IESE Insight
Balancing career & family depends on how you define success
What is success and how do you measure it? Those who know what they want, but at the same time are prepared to accept the trade-offs get the best results.
Success can be both objective and subjective. With more people prepared to forgo aspects of the former in return for gains in the latter, it is more important than ever to understand the secrets to success in today's ultra-competitive work environment.
To this end, IESE's Mireia Las Heras, together with Douglas T. Hall (Boston University), Mary Dean Lee (McGill University) and Ellen Ernst Kossek (Michigan State University), tracked the experiences of a diverse group of high-level professionals over six years to see how successfully they managed to balance family and career success.
Objective vs. subjective success
The authors divide success into two categories: objective success, i.e., the objective indicators of attainment that other people can observe, such as income and position; and subjective success, i.e., the individual's own perceptions of the quality and worth of his or her attainments.
Using these distinctions, they analyzed people who had negotiated a reduced workload to pursue personal and family priorities, while maintaining their professional demands.
Then, they analyzed to what extent participants were able to sustain these arrangements over time, and how they viewed their career and overall life outcomes.
The authors also examined the relationship between objective career success, pertaining to promotions, pay and status, and subjective career success, related to psychological well-being, so as to identify which factors and events, whether organizational, personal or familial, had the greatest bearing on general satisfaction.
Four case groups
Surprisingly, there was no clear correlation between subjective career success and objective career success. To explore why, the authors identified and analyzed four case groups.
Aligned Achievers (High Objective & High Subjective Success). This group consisted mainly of full-time managers with high levels of responsibility who worked more hours per week than any other group.
Most associated career success with upward mobility. However, over time, they said they did not want to go any higher than they already were. They knew what they wanted and worked hard to get it, but at the same time they were prepared to accept the trade-offs.

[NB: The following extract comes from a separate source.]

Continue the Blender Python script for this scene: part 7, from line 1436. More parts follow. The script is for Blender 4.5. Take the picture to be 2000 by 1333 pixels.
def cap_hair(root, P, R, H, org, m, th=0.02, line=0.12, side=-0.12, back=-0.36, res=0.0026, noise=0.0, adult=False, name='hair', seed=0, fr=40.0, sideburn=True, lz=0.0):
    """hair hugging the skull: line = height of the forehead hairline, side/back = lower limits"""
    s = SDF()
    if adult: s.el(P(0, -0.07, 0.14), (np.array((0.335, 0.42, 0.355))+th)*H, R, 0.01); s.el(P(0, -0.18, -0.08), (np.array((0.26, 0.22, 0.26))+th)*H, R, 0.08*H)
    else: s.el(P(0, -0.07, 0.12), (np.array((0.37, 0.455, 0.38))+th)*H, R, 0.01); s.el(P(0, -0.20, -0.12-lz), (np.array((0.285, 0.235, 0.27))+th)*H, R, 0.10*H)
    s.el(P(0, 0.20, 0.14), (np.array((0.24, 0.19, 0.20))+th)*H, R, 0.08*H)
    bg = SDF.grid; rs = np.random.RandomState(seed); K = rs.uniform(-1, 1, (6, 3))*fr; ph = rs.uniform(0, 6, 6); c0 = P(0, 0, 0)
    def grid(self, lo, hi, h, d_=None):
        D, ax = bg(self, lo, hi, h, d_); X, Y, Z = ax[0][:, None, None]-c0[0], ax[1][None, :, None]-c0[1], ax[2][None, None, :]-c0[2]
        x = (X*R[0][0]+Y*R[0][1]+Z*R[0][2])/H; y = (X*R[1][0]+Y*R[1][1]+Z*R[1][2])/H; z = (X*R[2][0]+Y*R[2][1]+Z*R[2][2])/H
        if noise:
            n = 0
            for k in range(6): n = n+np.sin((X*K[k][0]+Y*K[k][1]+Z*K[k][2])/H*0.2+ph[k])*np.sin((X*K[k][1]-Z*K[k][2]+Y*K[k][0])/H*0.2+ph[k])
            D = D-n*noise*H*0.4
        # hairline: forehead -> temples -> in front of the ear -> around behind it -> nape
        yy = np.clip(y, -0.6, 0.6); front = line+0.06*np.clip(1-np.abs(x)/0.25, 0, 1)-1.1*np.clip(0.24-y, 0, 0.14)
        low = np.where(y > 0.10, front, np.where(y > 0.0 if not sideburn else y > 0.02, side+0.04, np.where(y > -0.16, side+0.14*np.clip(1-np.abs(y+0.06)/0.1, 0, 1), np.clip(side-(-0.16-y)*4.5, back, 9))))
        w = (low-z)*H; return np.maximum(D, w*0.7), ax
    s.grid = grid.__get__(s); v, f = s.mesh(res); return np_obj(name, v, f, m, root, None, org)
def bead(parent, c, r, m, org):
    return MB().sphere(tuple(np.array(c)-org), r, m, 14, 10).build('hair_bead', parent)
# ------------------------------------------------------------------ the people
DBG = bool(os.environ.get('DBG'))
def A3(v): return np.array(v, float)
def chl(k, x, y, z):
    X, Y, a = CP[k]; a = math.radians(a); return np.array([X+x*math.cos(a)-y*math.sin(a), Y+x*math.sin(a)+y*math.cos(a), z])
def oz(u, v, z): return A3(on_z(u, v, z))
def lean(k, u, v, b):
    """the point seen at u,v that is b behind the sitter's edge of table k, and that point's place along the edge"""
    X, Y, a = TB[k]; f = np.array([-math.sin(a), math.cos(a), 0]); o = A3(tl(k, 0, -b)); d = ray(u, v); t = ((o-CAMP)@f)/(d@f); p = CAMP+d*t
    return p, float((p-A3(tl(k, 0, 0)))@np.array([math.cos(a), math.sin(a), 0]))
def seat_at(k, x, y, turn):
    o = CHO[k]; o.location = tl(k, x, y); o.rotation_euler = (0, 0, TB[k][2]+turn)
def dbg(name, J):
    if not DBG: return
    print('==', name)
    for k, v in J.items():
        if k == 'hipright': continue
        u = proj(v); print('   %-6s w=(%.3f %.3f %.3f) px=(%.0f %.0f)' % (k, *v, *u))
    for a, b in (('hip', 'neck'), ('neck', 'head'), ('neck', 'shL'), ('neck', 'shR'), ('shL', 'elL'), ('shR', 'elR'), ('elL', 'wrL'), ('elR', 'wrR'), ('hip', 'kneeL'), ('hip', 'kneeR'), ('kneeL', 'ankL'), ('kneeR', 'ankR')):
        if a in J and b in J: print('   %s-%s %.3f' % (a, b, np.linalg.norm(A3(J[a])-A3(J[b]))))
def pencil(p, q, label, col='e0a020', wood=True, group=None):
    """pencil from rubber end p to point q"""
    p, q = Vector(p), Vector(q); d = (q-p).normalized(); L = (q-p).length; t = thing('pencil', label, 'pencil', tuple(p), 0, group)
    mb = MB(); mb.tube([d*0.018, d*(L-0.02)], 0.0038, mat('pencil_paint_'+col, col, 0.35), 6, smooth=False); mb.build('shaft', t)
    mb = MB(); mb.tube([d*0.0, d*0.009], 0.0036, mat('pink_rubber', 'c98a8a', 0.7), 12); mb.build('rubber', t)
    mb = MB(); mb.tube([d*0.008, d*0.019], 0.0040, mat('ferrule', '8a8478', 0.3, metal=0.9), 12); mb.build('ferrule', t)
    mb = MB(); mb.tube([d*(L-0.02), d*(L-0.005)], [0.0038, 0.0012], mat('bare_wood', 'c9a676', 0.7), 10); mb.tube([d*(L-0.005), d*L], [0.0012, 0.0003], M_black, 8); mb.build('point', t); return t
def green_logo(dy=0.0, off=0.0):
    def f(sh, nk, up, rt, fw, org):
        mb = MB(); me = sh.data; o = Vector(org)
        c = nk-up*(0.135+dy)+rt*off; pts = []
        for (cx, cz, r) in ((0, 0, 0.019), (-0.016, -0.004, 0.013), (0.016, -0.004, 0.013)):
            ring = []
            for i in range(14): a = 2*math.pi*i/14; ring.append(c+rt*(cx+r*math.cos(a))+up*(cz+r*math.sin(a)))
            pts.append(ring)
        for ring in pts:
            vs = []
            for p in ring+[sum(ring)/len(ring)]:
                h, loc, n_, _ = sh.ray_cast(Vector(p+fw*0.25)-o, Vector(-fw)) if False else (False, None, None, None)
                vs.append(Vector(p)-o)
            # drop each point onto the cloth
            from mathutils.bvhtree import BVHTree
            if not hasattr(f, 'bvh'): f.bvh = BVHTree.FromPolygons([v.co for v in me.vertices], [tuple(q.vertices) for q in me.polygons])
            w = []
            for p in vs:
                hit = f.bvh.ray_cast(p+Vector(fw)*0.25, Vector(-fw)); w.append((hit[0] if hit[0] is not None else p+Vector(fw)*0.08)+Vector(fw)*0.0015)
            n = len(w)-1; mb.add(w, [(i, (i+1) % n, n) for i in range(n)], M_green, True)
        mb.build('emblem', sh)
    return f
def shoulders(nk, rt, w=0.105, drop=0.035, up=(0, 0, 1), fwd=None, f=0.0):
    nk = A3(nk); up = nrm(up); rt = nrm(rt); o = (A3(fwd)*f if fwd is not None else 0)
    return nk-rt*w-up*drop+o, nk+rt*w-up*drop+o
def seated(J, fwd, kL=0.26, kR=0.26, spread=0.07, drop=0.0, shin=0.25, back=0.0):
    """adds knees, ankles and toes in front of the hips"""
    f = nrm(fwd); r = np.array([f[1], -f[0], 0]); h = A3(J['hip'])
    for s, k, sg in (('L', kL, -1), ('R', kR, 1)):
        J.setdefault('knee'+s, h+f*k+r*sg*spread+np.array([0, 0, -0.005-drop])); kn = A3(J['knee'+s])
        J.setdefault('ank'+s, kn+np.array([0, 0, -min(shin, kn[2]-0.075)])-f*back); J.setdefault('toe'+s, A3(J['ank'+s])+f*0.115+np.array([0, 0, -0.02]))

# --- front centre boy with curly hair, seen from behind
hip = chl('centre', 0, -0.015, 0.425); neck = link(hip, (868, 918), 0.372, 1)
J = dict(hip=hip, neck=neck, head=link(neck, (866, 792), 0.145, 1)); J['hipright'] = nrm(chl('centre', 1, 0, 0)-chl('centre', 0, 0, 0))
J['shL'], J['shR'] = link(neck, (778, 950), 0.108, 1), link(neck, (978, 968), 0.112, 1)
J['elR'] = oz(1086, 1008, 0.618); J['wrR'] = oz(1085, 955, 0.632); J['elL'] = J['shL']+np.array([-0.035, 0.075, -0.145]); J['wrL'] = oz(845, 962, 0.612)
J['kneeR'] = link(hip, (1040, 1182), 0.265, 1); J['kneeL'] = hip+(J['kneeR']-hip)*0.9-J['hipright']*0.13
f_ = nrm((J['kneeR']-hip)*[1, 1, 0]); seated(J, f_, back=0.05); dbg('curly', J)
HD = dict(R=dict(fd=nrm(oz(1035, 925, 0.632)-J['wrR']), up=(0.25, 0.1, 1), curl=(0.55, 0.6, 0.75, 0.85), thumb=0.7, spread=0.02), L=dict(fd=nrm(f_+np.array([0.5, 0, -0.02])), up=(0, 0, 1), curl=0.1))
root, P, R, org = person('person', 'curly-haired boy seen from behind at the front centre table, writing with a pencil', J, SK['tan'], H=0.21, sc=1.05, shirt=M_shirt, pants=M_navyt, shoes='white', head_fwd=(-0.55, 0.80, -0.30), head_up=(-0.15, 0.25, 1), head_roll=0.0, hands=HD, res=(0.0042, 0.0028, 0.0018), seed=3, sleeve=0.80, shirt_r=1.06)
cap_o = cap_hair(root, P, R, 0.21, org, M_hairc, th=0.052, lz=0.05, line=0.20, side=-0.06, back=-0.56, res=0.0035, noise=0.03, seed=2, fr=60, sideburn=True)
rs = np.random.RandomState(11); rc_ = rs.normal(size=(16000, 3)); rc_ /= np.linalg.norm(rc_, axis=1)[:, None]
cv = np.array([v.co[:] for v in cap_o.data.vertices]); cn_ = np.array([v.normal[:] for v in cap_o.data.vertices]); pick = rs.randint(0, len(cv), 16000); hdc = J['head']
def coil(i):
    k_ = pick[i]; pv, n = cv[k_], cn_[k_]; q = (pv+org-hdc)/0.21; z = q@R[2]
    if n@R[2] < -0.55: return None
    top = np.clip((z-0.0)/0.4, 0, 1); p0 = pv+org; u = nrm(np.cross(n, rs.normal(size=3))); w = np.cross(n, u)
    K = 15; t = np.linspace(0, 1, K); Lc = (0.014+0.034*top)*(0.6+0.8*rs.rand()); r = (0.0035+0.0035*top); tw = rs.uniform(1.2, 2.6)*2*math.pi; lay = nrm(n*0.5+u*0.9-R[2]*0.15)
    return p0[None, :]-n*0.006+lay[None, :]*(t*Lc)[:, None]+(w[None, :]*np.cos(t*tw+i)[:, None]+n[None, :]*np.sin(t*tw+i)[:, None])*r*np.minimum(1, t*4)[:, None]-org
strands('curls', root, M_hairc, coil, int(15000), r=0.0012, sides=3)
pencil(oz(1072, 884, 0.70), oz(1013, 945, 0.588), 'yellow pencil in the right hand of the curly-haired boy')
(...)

Alienated Achievers (High Objective & Low Subjective Success). While most wanted to work part-time, over time the majority ended up working for the same organization on a full-time basis. Only one person managed to stick to a reduced schedule, but even he was struggling.
Whether due to organizational or financial pressures, most felt obligated to work more than they preferred, with many of them expressing regret about the effects this was having on their personal relationships.
Happy Part-Timers (Low Objective & High Subjective Success). Unlike the previous group, these people managed to maintain a reduced workload, with some even choosing self-employment if they found the demands of their part-time jobs encroaching too much on their personal lives.
These people made a conscious choice to put their family or personal lives above their careers, and were fairly comfortable with that trade-off.
Hard-Luck Strivers (Low Objective & Low Subjective Success). At first, most members of this group were performing well, and half wanted to advance. However, over time, their fortunes soured. Some had lost their jobs, and two-thirds were self-employed and working part-time.
Job and financial insecurities were a common complaint, as were disruptive personal and family-life events. Two people cited specific sacrifices they had made in their careers to deal with family crises, illnesses or special needs.
In short, these individuals sought the trappings of career success, but for reasons beyond their control, they were unable to achieve them.
Deconstructing the career mystique
This study provides a more nuanced view of the "career mystique," by which people get so caught up in their careers that they often make personal sacrifices that lead to negative outcomes.
Some career-oriented individuals — notably the Aligned Achievers — are able to balance a high commitment to careers with a high commitment to family, achieving success on objective and subjective measures.
However, it is worth noting that these individuals were also the chief breadwinners and, as such, had spouses highly involved in holding together the family side of things.
The Happy Part-Timers show it is possible to step back from the rat race and still experience sustained career success.
However, to define success on their own terms, they had to be prepared to challenge stereotypes about gender roles, parental status and job-related competence.
Indeed, even many of the Aligned Achievers had to be prepared to accept less upward mobility for the sake of personal priorities.
More work needs to be done to understand what enables some people to follow their own personal path with a strong sense of personal agency, and what leads others to submit to the career mystique.
The challenge for companies, meanwhile, is to help employees find ways of achieving objective career success without putting more personal interpretations of success at risk.